- **AVAILABLE DATA**
= = = = =
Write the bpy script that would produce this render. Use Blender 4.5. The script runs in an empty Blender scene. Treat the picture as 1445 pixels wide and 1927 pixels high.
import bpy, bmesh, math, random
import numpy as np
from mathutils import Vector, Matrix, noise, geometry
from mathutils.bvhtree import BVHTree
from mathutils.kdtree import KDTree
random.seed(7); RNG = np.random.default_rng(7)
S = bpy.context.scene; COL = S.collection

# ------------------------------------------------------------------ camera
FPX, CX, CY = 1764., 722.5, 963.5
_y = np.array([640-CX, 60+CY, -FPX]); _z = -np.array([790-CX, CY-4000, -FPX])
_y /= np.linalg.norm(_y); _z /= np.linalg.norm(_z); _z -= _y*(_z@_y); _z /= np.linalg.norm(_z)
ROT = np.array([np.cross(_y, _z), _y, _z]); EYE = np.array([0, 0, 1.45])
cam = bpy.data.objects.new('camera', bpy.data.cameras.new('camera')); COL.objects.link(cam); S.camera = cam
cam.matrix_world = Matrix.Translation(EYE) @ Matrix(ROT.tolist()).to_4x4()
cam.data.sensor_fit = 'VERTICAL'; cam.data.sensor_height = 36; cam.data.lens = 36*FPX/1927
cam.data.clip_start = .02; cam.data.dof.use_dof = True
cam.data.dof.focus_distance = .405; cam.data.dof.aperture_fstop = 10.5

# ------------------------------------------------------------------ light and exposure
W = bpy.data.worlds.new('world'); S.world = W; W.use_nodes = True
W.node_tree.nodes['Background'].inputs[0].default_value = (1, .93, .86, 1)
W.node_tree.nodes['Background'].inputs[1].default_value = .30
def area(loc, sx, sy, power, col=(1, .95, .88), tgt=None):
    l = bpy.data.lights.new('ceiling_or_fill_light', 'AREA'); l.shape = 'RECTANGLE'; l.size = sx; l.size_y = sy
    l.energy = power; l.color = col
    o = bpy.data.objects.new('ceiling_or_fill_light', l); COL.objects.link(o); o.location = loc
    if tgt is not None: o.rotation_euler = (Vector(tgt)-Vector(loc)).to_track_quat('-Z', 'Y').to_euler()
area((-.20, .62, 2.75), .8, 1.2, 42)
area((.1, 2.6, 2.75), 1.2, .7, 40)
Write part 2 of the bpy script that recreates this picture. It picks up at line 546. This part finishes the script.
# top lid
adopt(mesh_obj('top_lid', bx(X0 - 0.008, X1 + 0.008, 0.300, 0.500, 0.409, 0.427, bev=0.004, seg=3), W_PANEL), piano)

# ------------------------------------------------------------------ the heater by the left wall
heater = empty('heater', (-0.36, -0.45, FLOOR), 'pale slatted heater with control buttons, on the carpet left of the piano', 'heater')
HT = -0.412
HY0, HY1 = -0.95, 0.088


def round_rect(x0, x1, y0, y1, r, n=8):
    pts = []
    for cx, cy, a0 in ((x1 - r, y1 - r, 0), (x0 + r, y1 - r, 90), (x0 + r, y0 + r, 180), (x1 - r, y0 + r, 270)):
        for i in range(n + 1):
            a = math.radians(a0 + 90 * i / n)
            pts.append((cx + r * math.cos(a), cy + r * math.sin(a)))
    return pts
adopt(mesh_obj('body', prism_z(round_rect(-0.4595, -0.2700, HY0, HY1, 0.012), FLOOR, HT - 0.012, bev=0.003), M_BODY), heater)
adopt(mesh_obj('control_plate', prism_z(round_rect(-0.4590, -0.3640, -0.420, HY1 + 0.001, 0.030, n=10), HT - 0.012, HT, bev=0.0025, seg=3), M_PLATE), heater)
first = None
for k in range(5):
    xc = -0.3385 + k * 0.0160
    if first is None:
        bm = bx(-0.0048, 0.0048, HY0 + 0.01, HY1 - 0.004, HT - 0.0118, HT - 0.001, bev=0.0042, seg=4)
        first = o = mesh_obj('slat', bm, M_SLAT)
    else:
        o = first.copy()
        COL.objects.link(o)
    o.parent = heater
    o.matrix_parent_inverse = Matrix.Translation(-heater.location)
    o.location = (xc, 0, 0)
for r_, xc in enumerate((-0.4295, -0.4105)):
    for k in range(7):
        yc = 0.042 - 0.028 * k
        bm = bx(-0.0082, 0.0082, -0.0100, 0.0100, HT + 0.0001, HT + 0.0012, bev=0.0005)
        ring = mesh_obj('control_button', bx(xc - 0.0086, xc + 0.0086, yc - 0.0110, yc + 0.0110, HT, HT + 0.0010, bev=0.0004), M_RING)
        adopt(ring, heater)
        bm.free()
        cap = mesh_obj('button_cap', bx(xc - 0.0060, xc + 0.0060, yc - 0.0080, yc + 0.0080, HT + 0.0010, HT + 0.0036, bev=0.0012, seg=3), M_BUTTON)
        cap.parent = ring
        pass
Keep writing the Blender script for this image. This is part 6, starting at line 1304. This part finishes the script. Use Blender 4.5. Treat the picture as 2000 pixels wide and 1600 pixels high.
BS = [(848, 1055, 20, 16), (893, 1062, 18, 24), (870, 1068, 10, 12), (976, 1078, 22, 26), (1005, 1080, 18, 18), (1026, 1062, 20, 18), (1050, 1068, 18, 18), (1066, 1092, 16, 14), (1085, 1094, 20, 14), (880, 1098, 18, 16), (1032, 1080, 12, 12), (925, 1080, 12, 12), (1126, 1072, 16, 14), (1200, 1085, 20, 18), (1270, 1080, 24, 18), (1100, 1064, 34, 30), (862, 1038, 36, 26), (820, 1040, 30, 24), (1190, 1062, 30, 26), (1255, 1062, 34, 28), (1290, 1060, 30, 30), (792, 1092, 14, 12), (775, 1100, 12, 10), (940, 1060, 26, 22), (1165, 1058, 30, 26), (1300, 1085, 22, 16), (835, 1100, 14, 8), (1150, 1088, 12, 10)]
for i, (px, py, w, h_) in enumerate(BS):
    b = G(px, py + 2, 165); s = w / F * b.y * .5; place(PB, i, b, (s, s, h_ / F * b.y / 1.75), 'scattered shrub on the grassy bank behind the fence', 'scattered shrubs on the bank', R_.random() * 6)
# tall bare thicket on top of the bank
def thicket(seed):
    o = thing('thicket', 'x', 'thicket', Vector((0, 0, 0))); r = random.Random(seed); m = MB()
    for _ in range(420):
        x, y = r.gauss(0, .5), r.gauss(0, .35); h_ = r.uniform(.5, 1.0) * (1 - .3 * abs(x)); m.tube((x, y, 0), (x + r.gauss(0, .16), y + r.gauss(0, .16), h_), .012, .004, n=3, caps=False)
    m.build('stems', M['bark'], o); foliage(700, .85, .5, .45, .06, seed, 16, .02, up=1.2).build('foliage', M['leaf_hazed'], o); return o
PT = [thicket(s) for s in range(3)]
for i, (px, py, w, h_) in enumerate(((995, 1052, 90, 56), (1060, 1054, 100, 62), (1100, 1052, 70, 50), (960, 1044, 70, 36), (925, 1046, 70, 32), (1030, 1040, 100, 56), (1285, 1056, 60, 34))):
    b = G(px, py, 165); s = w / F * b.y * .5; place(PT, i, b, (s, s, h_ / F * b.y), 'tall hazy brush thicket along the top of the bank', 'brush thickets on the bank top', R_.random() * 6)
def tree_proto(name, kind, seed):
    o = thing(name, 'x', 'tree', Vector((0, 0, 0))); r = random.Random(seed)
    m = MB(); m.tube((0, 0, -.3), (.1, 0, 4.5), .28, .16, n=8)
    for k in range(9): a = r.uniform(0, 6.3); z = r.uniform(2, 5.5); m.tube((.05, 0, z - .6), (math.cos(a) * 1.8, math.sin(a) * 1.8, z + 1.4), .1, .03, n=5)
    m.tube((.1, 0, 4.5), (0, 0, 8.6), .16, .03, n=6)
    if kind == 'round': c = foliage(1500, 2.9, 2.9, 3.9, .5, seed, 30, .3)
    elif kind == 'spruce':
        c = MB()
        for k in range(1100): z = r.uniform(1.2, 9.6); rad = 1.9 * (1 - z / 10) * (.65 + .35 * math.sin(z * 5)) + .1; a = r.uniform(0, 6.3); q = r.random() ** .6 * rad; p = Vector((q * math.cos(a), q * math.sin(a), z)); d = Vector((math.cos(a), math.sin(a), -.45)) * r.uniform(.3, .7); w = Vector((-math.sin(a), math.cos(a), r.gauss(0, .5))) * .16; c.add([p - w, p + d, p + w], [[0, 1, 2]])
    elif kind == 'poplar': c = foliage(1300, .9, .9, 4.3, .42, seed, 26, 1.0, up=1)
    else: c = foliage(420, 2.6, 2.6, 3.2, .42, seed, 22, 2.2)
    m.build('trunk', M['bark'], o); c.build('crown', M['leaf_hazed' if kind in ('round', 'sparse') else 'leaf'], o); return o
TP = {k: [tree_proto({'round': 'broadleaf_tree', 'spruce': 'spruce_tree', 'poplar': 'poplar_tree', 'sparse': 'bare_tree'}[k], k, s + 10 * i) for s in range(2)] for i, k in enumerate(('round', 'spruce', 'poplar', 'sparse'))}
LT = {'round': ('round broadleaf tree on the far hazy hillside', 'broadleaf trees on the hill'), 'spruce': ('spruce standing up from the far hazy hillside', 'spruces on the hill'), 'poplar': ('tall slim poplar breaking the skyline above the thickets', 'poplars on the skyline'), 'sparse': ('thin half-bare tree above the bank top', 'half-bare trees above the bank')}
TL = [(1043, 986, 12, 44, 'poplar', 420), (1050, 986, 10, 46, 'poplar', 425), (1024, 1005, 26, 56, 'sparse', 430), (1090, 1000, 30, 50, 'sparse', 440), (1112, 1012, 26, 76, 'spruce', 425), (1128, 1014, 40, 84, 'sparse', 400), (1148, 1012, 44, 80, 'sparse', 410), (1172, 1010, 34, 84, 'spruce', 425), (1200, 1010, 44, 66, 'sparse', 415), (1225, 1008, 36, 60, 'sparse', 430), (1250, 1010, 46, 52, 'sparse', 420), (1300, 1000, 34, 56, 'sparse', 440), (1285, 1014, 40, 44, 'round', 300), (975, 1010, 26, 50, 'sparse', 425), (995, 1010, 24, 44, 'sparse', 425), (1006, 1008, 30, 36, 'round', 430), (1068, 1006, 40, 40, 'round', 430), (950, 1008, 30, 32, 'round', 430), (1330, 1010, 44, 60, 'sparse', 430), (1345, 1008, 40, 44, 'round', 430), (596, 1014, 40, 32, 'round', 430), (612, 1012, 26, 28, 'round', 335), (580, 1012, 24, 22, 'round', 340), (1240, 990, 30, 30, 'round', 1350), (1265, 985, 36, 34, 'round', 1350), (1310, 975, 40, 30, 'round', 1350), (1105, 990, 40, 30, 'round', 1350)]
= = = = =
Using the entries above, quote each line verbatim from the first through the line that contains "S = bpy.context.scene; COL = S.collection".

Write the bpy script that would produce this render. Use Blender 4.5. The script runs in an empty Blender scene. Treat the picture as 1445 pixels wide and 1927 pixels high.
import bpy, bmesh, math, random
import numpy as np
from mathutils import Vector, Matrix, noise, geometry
from mathutils.bvhtree import BVHTree
from mathutils.kdtree import KDTree
random.seed(7); RNG = np.random.default_rng(7)
S = bpy.context.scene; COL = S.collection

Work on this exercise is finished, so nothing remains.